The Bad Advice

7 years ago, I was a mess. I had three children under the age of 4, and felt depressed, anxious, and completely overwhelmed.

Around that time, I started seeing a naturopath who helped me a great deal. By then, she was already in her 70s, a former schoolteacher from England who was married to a prominent rabbi, and had turned her hobby of naturopathy into her profession 2 decades before when she moved to Israel.

I liked her clipped, authoritative British accent, and the reading glasses that she wore on a chain around her neck, just like my mom.

Whenever we met, I told her about my life and my problems, and she displayed a great deal of wisdom and insight into my situation. She also gave me some natural herbs that had a nearly miraculous effect on me.

Thanks to this naturopath, I suddenly felt in control and happy for the first time in a long time. Whenever I was having a tough time, I would give her a call, and just speaking with her or taking the herbal concoctions she prescribed made me feel better.

I felt tremendous gratitude to her, and I still do.

But after two years, about five years ago, I had a conversation with her that changed things.

I had miscarried several months before, and I told the naturopath that I was hoping to get pregnant again. She moved her reading glasses to the end of her nose, and shot me a sharp look, “Look, Chana, the reality is that some people weren’t meant to have a large family. Now you are struggling, and believe me, it’s only going to get harder and harder as your family grows. If you have any more children, a few years from now you will be absolutely drowning.”

When I told her how much I loved my children, and how I didn’t want to miss the opportunity to meet any of my potential offspring, she nodded knowingly. “I also have three children, and I also wasn’t able to have any more for similar reasons. I struggled with this a great deal until my children were married. But I realized later on that it was for the best.”

This woman whom I respected so much said I shouldn’t have any more children, and I came home crushed, not just because of her advice that would mean never realizing my dream of having more children, but because, in that single encounter, this naturopath/rebbetzin had managed to blow away every gram of confidence and self-esteem that I had managed to scrape together throughout those challenging years.

The awful truth is that I was convinced that this woman knew me even better than I knew myself.

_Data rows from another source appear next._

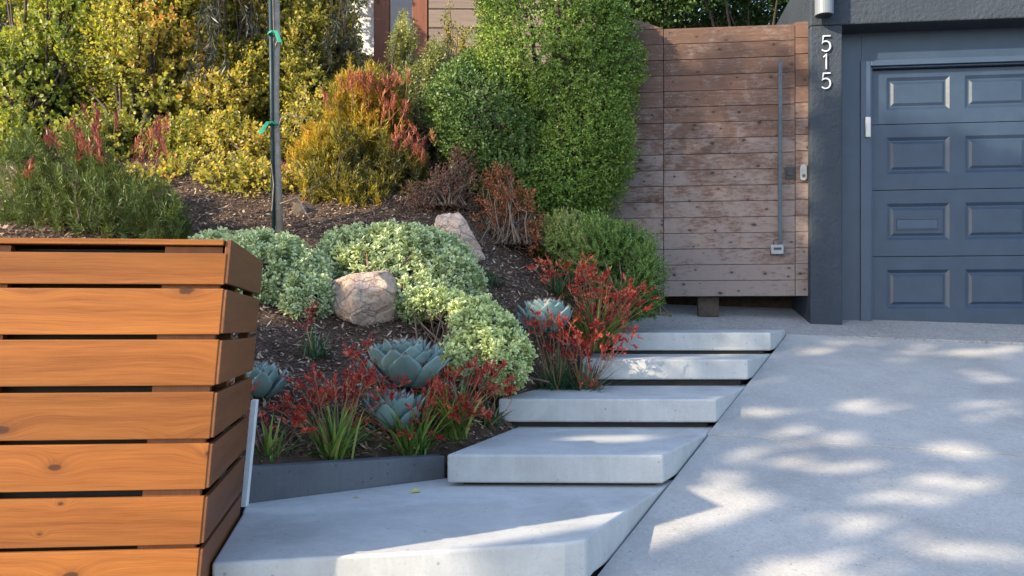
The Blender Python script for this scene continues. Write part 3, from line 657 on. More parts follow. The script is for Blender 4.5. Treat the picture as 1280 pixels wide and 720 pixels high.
# ------------------------------------------------------------------ boulders
def boulder(spec, label, seed, cat='boulder', grp=None, m=None, tilt=0):
    c, r = lobes([spec]); c, r = c[0], r[0]; bm = bmesh.new(); bmesh.ops.create_icosphere(bm, subdivisions=5, radius=1)
    v = np.array([x.co for x in bm.verts]); g = np.random.default_rng(seed)
    for k in range(34):                                  # chip flat facets off
        nrm = g.normal(size=3); nrm /= np.linalg.norm(nrm); d = .60+.30*g.random(); q = v@nrm; v = np.where((q > d)[:,None], v-nrm*((q-d)*.97)[:,None], v)
    v *= 1.14*(1+.05*fbm(v, 3.0, seed)+.035*fbm(v, 11, seed+1)+.018*fbm(v, 30, seed+2))[:,None]
    v[:,0] += tilt*v[:,2]
    v = v*r
    for x, q in zip(bm.verts, v): x.co = q
    me = bpy.data.meshes.new('boulder'); bm.to_mesh(me); bm.free(); me.polygons.foreach_set('use_smooth', [True]*len(me.polygons))
    o = link('boulder', me, m or M['rock']); o.location = tuple(c); return tag(o, label, cat, grp)
boulder((455,374,5.95,53,48,.27), 'large rounded brown boulder between two pale green mounds', 4)
boulder((576,306,7.05,30,38,.16), 'upright grey brown boulder behind the middle pale green mound', 9, tilt=-.35)
boulder((382,268,7.7,20,15,.12), 'dark small stone on the sunlit mulch right of the staked tree', 14, m=M['darktwig'])

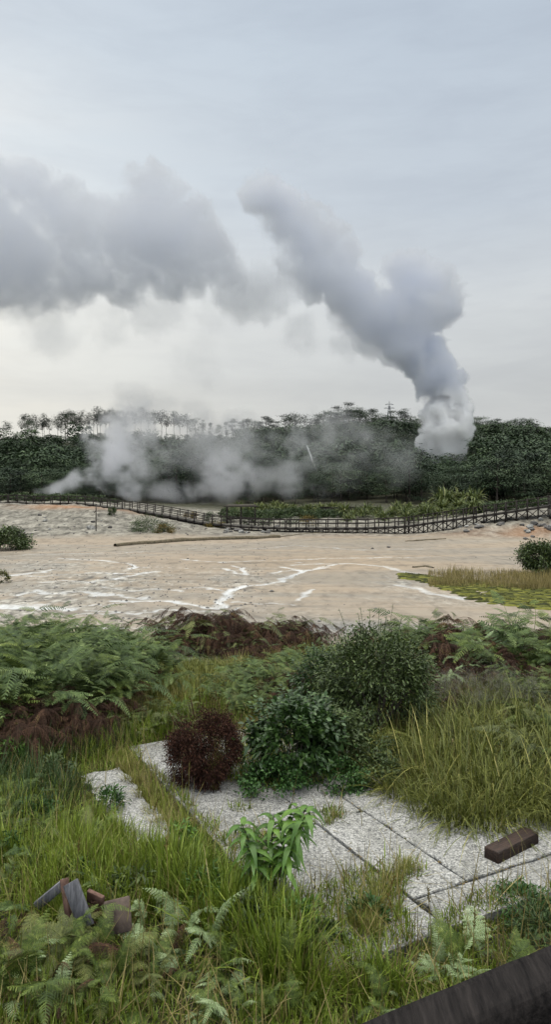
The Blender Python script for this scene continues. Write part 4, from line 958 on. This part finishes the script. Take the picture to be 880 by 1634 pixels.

A few months later, I spoke with a psychologist friend who was furious about what the naturopath had told me. So unprofessional, so inappropriate, so lacking appreciation for my ultimate spiritual goals as a mother and my deep need to nurture another child. That, together with becoming pregnant again, pushed me to break away from that naturopath.

Looking back with my 20/20 hindsight, it is clear that this naturopath (who sadly passed away last year) had it all wrong. Today, five years after our final meeting, my life as a mother of five is infinitely easier than it was as a mother of three. Because my family has changed, and my situation and level of support has changed, and because I have changed too.

Today, I can also understand the naturopath’s well-intentioned but fatal mistake. She saw me as an overwhelmed, unskilled, insecure mother of three, and she envisioned me as an overwhelmed, unskilled, insecure mother of four and more children, and she rightfully predicted disaster.

What she didn’t take into account was that before the world was created, G-d created teshuva, the potential for self change and personal growth. The potential to become better and stronger and blessedly different than before.

A few weeks back, my teacher Rabbanit Yemima was giving us tips on choosing a rabbi. Steer clear of pessimists and naysayers, she warned us. Instead, she explained, choose the kind of rabbi who always provides you a window of hope. Who at the darkest times in your life and marriage and mothering career can say, “Things are tough, and you will have to change and work on this and this and this, but if you are able to take those difficult steps, then things could be just fine.”

And the same rule applies to any psychologist, or counselor, or mentor from whom you choose to receive guidance. Because any mentor who has no hope, no awareness of the potential for change, is in need of a bit of guidance him or herself.